◆ **Requirement**: In this exercise, print only the lines of the records below from the one with "Continue the Blender" through the one with "C = SC.collection", inclusive. Pictures are not part of the copy.

═════ Data for this exercise

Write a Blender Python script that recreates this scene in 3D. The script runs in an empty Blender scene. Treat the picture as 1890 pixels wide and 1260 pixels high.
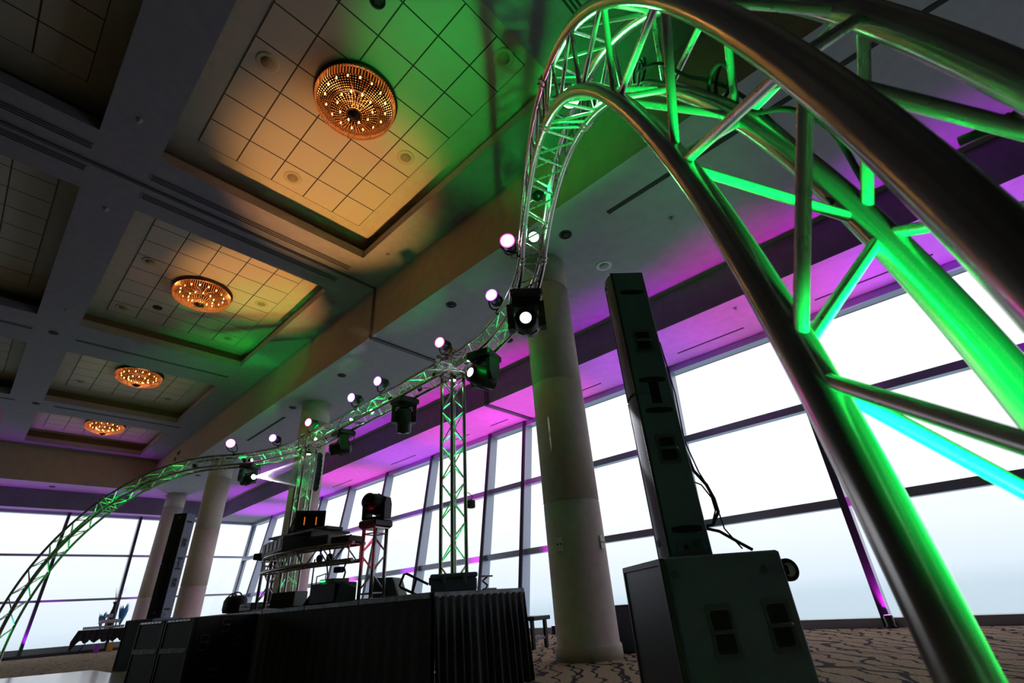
import bpy, math, random
import numpy as np
from mathutils import Matrix, Vector

random.seed(7)
S = bpy.context.scene
COL = S.collection
PI = math.pi

# ------------------------------------------------------------------ camera
EYE = np.array([0.0, 0.0, 0.68])
FPX = 860.2
RC = np.array([[0.6845241075379029, -0.7260615497562445, -0.06527918630771852],
               [0.31551798718076524, 0.3758075654369795, -0.8713306338731173],
               [0.6571720824600172, 0.5758500670538216, 0.48633481708517784]])
cam = bpy.data.cameras.new('camera')
cam.sensor_width = 36.0
cam.lens = 36.0 * FPX / 1890.0
cam.clip_start = 0.02
cam.clip_end = 400
cam.dof.use_dof = True
cam.dof.focus_distance = 6.5
cam.dof.aperture_fstop = 7.1
camo = bpy.data.objects.new('camera', cam)
COL.objects.link(camo)
m = Matrix.Identity(4)
for i in range(3):
    m[i][0] = RC[0][i]; m[i][1] = -RC[1][i]; m[i][2] = -RC[2][i]; m[i][3] = EYE[i]
camo.matrix_world = m
S.camera = camo

# ------------------------------------------------------------------ world
W = bpy.data.worlds.new('overcast_sky'); S.world = W
W.use_nodes = True
nt = W.node_tree; nt.nodes.clear()
o_ = nt.nodes.new('ShaderNodeOutputWorld'); bg = nt.nodes.new('ShaderNodeBackground')
tc = nt.nodes.new('ShaderNodeTexCoord'); sx = nt.nodes.new('ShaderNodeSeparateXYZ')
mr = nt.nodes.new('ShaderNodeMapRange'); rp = nt.nodes.new('ShaderNodeValToRGB')
nt.links.new(tc.outputs['Generated'], sx.inputs[0]); nt.links.new(sx.outputs['Z'], mr.inputs['Value'])
mr.inputs['From Min'].default_value = -0.2; mr.inputs['From Max'].default_value = 0.4
nt.links.new(mr.outputs[0], rp.inputs[0]); nt.links.new(rp.outputs[0], bg.inputs[0]); nt.links.new(bg.outputs[0], o_.inputs[0])
e = rp.color_ramp.elements
e[0].position = 0.0; e[0].color = (0.42, 0.52, 0.60, 1)
e[1].position = 1.0; e[1].color = (1.0, 1.0, 1.0, 1)
for p_, c_ in ((0.30, (0.56, 0.67, 0.76, 1)), (0.345, (0.70, 0.79, 0.88, 1)), (0.45, (0.83, 0.88, 0.95, 1)), (0.62, (0.95, 0.97, 1.0, 1))):
    n_ = e.new(p_); n_.color = c_
bg.inputs[1].default_value = 1.22

S.view_settings.view_transform = 'Standard'
S.view_settings.look = 'None'
S.view_settings.gamma = 1.0
S.view_settings.use_curve_mapping = False
S.view_settings.exposure = 0.0

GREEN = (0.0, 1.0, 0.10); PURPLE = (0.62, 0.02, 1.0); MAGENTA = (1.0, 0.02, 0.85); AMBER = (1.0, 0.46, 0.12)


def spot(name, loc, target, energy, color, angle=60, blend=0.6, radius=0.04, parent=None):
    l = bpy.data.lights.new(name, 'SPOT'); l.energy = energy; l.color = color
    l.spot_size = math.radians(angle); l.spot_blend = blend; l.shadow_soft_size = radius
    ob = bpy.data.objects.new(name, l); COL.objects.link(ob)
    d = Vector(target) - Vector(loc)
    ob.matrix_world = Matrix.Translation(Vector(loc)) @ d.to_track_quat('-Z', 'Y').to_matrix().to_4x4()
    return ob


def point(name, loc, energy, color, radius=0.05):
    l = bpy.data.lights.new(name, 'POINT'); l.energy = energy; l.color = color; l.shadow_soft_size = radius
    ob = bpy.data.objects.new(name, l); COL.objects.link(ob); ob.location = loc
    return ob


# purple wash lamps stand at the foot of the windows and shine up at the soffit
WASH_Y = [-1.4, 1.42, 4.1, 7.6, 10.4, 13.6, 17.2, 21.0, 25.0]
for y_ in WASH_Y:
    spot('wash_spot', (9.45, y_, 0.22), (9.40, y_, 5.4), 1900, MAGENTA if y_ in (1.42, 7.6, 10.4, 17.2) else PURPLE, 50, 0.9)
for x_ in (-1.5, 2.6, 6.2):
    spot('wash_spot', (x_, 28.1, 0.42), (x_, 28.3, 5.4), 350, PURPLE, 78, 0.9)


# ------------------------------------------------------------------ helpers
def mat(name, color, rough=0.5, metal=0.0, emit=None, es=1.0, spec=0.5):
    M = bpy.data.materials.new(name); M.use_nodes = True
    b = M.node_tree.nodes['Principled BSDF']
    b.inputs['Base Color'].default_value = (*color, 1); b.inputs['Roughness'].default_value = rough
    b.inputs['Metallic'].default_value = metal; b.inputs['Specular IOR Level'].default_value = spec
    if emit:
        b.inputs['Emission Color'].default_value = (*emit, 1); b.inputs['Emission Strength'].default_value = es
    return M


def noisy(name, c1, c2, scale=20, rough=0.6, metal=0.0, bump=0.0, detail=4, rough2=None):
    M = mat(name, c1, rough, metal); t = M.node_tree; b = t.nodes['Principled BSDF']
    co = t.nodes.new('ShaderNodeTexCoord'); n = t.nodes.new('ShaderNodeTexNoise'); r = t.nodes.new('ShaderNodeValToRGB')
    n.inputs['Scale'].default_value = scale; n.inputs['Detail'].default_value = detail
    t.links.new(co.outputs['Object'], n.inputs['Vector']); t.links.new(n.outputs['Fac'], r.inputs[0])
    r.color_ramp.elements[0].position = 0.35; r.color_ramp.elements[1].position = 0.65
    r.color_ramp.elements[0].color = (*c1, 1); r.color_ramp.elements[1].color = (*c2, 1)
    t.links.new(r.outputs[0], b.inputs['Base Color'])
    if bump:
        bp = t.nodes.new('ShaderNodeBump'); bp.inputs['Strength'].default_value = bump; bp.inputs['Distance'].default_value = 0.003
        t.links.new(n.outputs['Fac'], bp.inputs['Height']); t.links.new(bp.outputs[0], b.inputs['Normal'])
    if rough2 is not None:
        q = t.nodes.new('ShaderNodeMapRange'); q.inputs['To Min'].default_value = rough; q.inputs['To Max'].default_value = rough2
        t.links.new(n.outputs['Fac'], q.inputs['Value']); t.links.new(q.outputs[0], b.inputs['Roughness'])
    return M


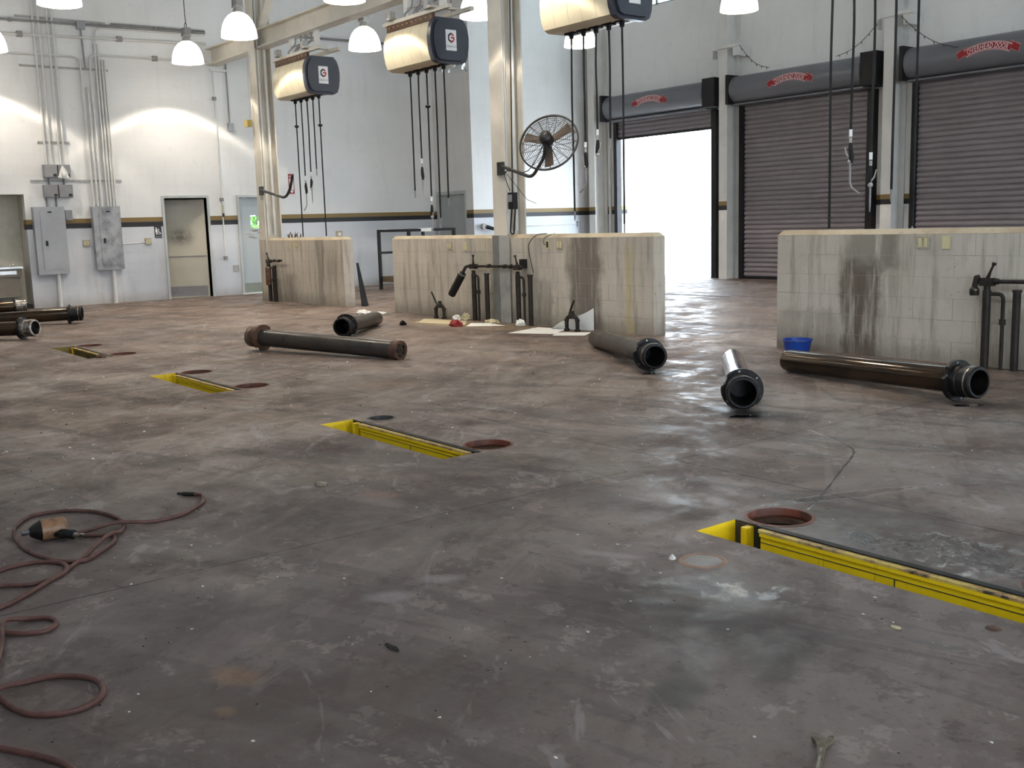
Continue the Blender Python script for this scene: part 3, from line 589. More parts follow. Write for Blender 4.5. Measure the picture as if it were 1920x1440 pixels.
# outlet plates on the dividers
for x, z, kind, lb in ((-18.72, 1.11, 0, 'pale blank cover plate on the left dwarf wall'), (-18.47, 1.12, 1, 'twin outlet box on the left dwarf wall'), (-13.30, 1.09, 1, 'twin outlet left of the cream column on the middle dwarf wall'), (-12.89, 1.09, 0, 'ivory blank plate left of the cream column on the middle dwarf wall'),
                       (-10.96, 1.11, 2, 'yellow single outlet with a wire, right part of the middle dwarf wall'), (-10.71, 1.11, 1, 'brownish twin outlet above the oil streaks on the middle dwarf wall'), (-5.45, 1.12, 1, 'paint-spattered twin outlet on the nearest dwarf wall'), (-5.22, 1.12, 0, 'plain ivory cover plate on the nearest dwarf wall')):
    wv = .065 if kind == 1 else .038; o = (x, DY0, z)
    p = thing('outlet', lb, 'outlet', o); MB(o).box(x-wv, x+wv, DY0-.012, DY0-.0016, z-.06, z+.06).build('plate', 'outlet_plate' if kind == 1 else 'outlet_ivory', p, 0)
    if kind:
        for sx in ((-.028, .028) if kind == 1 else (0,)): MB(o).box(x+sx-.016, x+sx+.016, DY0-.017, DY0-.012, z-.04, z+.04).build('socket', 'outlet_ivory' if kind == 1 else 'black_steel', p, 0)

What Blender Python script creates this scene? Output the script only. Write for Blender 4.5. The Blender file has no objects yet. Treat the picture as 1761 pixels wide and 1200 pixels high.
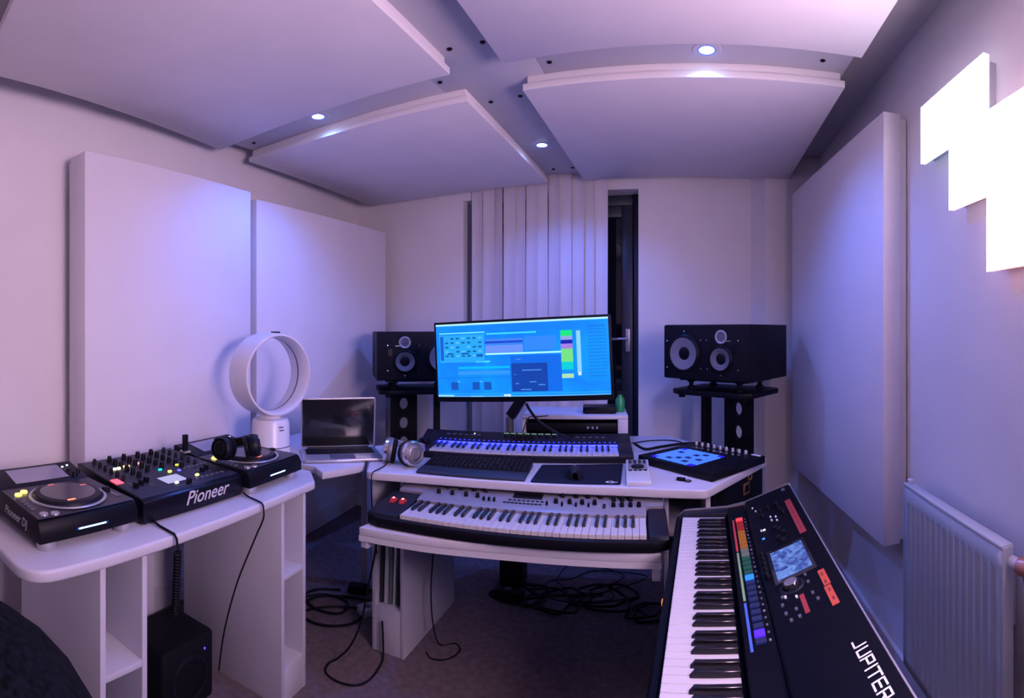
import bpy, bmesh, math, random
from mathutils import Vector, Matrix
random.seed(7)
PI = math.pi
SC = bpy.context.scene
C = SC.collection

# ------------------------------------------------------------------ camera, world, exposure
cam_d = bpy.data.cameras.new('camera')
cam = bpy.data.objects.new('camera', cam_d); C.objects.link(cam)
SC.camera = cam
FPX, X0, HY, ZC = 900.0, 1190.0, 568.0, 1.36      # pixels per radian, column of the back wall's normal, horizon row, lens height
cam_d.type = 'PANO'                                 # the photograph is a swept phone panorama: straight lines bow as on a cylinder
cam_d.panorama_type = 'CENTRAL_CYLINDRICAL'
cam_d.central_cylindrical_radius = 1.0
cam_d.central_cylindrical_range_u_min = -880.5 / FPX
cam_d.central_cylindrical_range_u_max = 880.5 / FPX
cam_d.central_cylindrical_range_v_min = (HY - 1200) / FPX
cam_d.central_cylindrical_range_v_max = HY / FPX
cam_d.clip_start = 0.01
cam.location = (0, 0, ZC)
cam.rotation_euler = (PI / 2, 0, (X0 - 880.5) / FPX)

world = bpy.data.worlds.new('night'); SC.world = world
world.use_nodes = True
world.node_tree.nodes['Background'].inputs[0].default_value = (0.004, 0.006, 0.014, 1)
world.node_tree.nodes['Background'].inputs[1].default_value = 1.0

vs = SC.view_settings
SC.display_settings.display_device = 'sRGB'
vs.view_transform = 'Standard'; vs.look = 'None'; vs.gamma = 1.0; vs.use_curve_mapping = False
vs.exposure = 0.72
SC.cycles.max_bounces = 6; SC.cycles.diffuse_bounces = 4; SC.cycles.glossy_bounces = 3; SC.cycles.transmission_bounces = 3
SC.cycles.caustics_reflective = False; SC.cycles.caustics_refractive = False

# strengths of the lights the room has (used by the builders below)
TILE_POWER = [3.2, 4.5, 16.0, 24.0]        # wall light tiles (white, white-pink, pink, rose)
MONITOR_POWER = 0.66
SPOT_WATTS = 25.0

# ------------------------------------------------------------------ materials
MATS = {}
def mat(name, col, rough=0.5, metal=0.0, noise=0.0, nscale=40.0, bump=0.0, bscale=200.0, spec=0.5, coat=0.0):
    if name in MATS: return MATS[name]
    m = bpy.data.materials.new(name); m.use_nodes = True
    nt = m.node_tree; b = nt.nodes['Principled BSDF']
    b.inputs['Base Color'].default_value = (*col, 1)
    b.inputs['Roughness'].default_value = rough
    b.inputs['Metallic'].default_value = metal
    b.inputs['Specular IOR Level'].default_value = spec
    b.inputs['Coat Weight'].default_value = coat
    tc = None
    if noise or bump:
        tc = nt.nodes.new('ShaderNodeTexCoord')
    if noise:
        n = nt.nodes.new('ShaderNodeTexNoise'); n.inputs['Scale'].default_value = nscale; n.inputs['Detail'].default_value = 6
        nt.links.new(tc.outputs['Object'], n.inputs['Vector'])
        r = nt.nodes.new('ShaderNodeValToRGB')
        r.color_ramp.elements[0].position = 0.3; r.color_ramp.elements[1].position = 0.7
        r.color_ramp.elements[0].color = (*[max(0, c * (1 - noise)) for c in col], 1)
        r.color_ramp.elements[1].color = (*[min(1, c * (1 + noise)) for c in col], 1)
        nt.links.new(n.outputs['Fac'], r.inputs['Fac']); nt.links.new(r.outputs['Color'], b.inputs['Base Color'])
    if bump:
        n = nt.nodes.new('ShaderNodeTexNoise'); n.inputs['Scale'].default_value = bscale; n.inputs['Detail'].default_value = 3
        nt.links.new(tc.outputs['Object'], n.inputs['Vector'])
        bp = nt.nodes.new('ShaderNodeBump'); bp.inputs['Strength'].default_value = bump; bp.inputs['Distance'].default_value = 0.004
        nt.links.new(n.outputs['Fac'], bp.inputs['Height']); nt.links.new(bp.outputs['Normal'], b.inputs['Normal'])
    MATS[name] = m
    return m

def glow(name, col, strength, base=(0.02, 0.02, 0.02), noise=None, nscale=8.0):
    if name in MATS: return MATS[name]
    m = bpy.data.materials.new(name); m.use_nodes = True
    nt = m.node_tree; b = nt.nodes['Principled BSDF']
    b.inputs['Base Color'].default_value = (*base, 1); b.inputs['Roughness'].default_value = 0.4
    b.inputs['Specular IOR Level'].default_value = 0.12
    b.inputs['Emission Color'].default_value = (*col, 1)
    b.inputs['Emission Strength'].default_value = strength
    if noise:
        tc = nt.nodes.new('ShaderNodeTexCoord'); n = nt.nodes.new('ShaderNodeTexNoise')
        n.inputs['Scale'].default_value = nscale; n.inputs['Detail'].default_value = 4; n.inputs['Distortion'].default_value = 1.2
        r = nt.nodes.new('ShaderNodeValToRGB')
        r.color_ramp.elements[0].position = 0.38; r.color_ramp.elements[1].position = 0.64
        r.color_ramp.elements[0].color = (*col, 1); r.color_ramp.elements[1].color = (*noise, 1)
        nt.links.new(tc.outputs['Object'], n.inputs['Vector']); nt.links.new(n.outputs['Fac'], r.inputs['Fac'])
        nt.links.new(r.outputs['Color'], b.inputs['Emission Color'])
    MATS[name] = m
    return m

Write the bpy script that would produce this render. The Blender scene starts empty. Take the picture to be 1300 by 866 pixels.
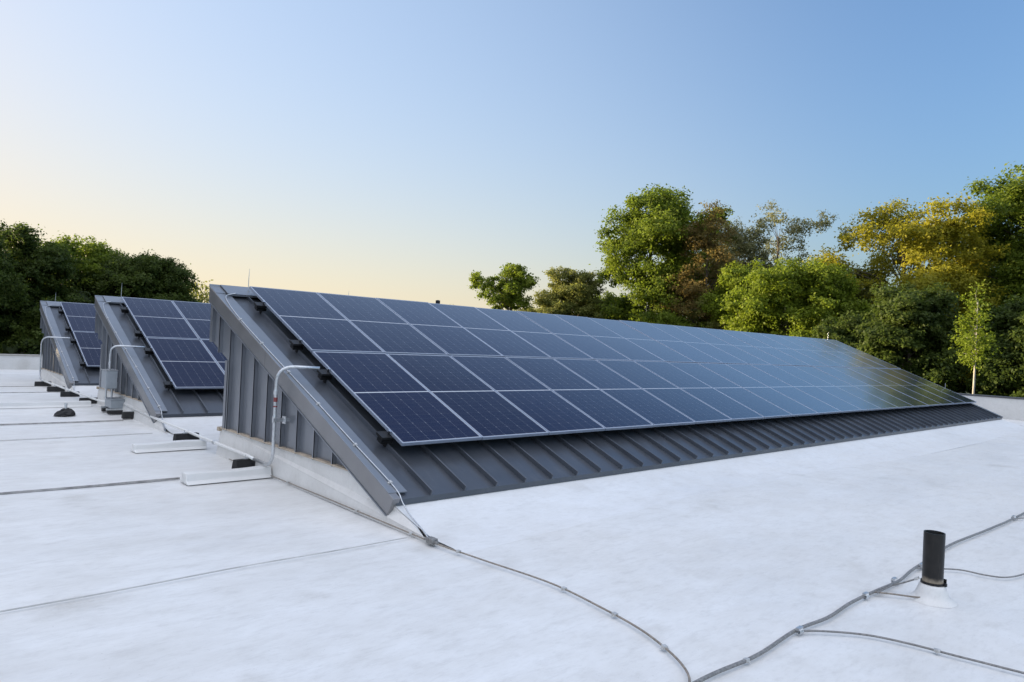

══════════

◆ **Expected answer**:
Continue the Blender Python script for this scene: part 3, from line 589. More parts follow. Write for Blender 4.5. Measure the picture as if it were 1920x1440 pixels.
# outlet plates on the dividers
for x, z, kind, lb in ((-18.72, 1.11, 0, 'pale blank cover plate on the left dwarf wall'), (-18.47, 1.12, 1, 'twin outlet box on the left dwarf wall'), (-13.30, 1.09, 1, 'twin outlet left of the cream column on the middle dwarf wall'), (-12.89, 1.09, 0, 'ivory blank plate left of the cream column on the middle dwarf wall'),
                       (-10.96, 1.11, 2, 'yellow single outlet with a wire, right part of the middle dwarf wall'), (-10.71, 1.11, 1, 'brownish twin outlet above the oil streaks on the middle dwarf wall'), (-5.45, 1.12, 1, 'paint-spattered twin outlet on the nearest dwarf wall'), (-5.22, 1.12, 0, 'plain ivory cover plate on the nearest dwarf wall')):
    wv = .065 if kind == 1 else .038; o = (x, DY0, z)
    p = thing('outlet', lb, 'outlet', o); MB(o).box(x-wv, x+wv, DY0-.012, DY0-.0016, z-.06, z+.06).build('plate', 'outlet_plate' if kind == 1 else 'outlet_ivory', p, 0)
    if kind:
        for sx in ((-.028, .028) if kind == 1 else (0,)): MB(o).box(x+sx-.016, x+sx+.016, DY0-.017, DY0-.012, z-.04, z+.04).build('socket', 'outlet_ivory' if kind == 1 else 'black_steel', p, 0)

What Blender Python script creates this scene? Output the script only. Write for Blender 4.5. The Blender file has no objects yet. Treat the picture as 1761 pixels wide and 1200 pixels high.
import bpy, bmesh, math, random
from mathutils import Vector, Matrix
random.seed(7)
PI = math.pi
SC = bpy.context.scene
C = SC.collection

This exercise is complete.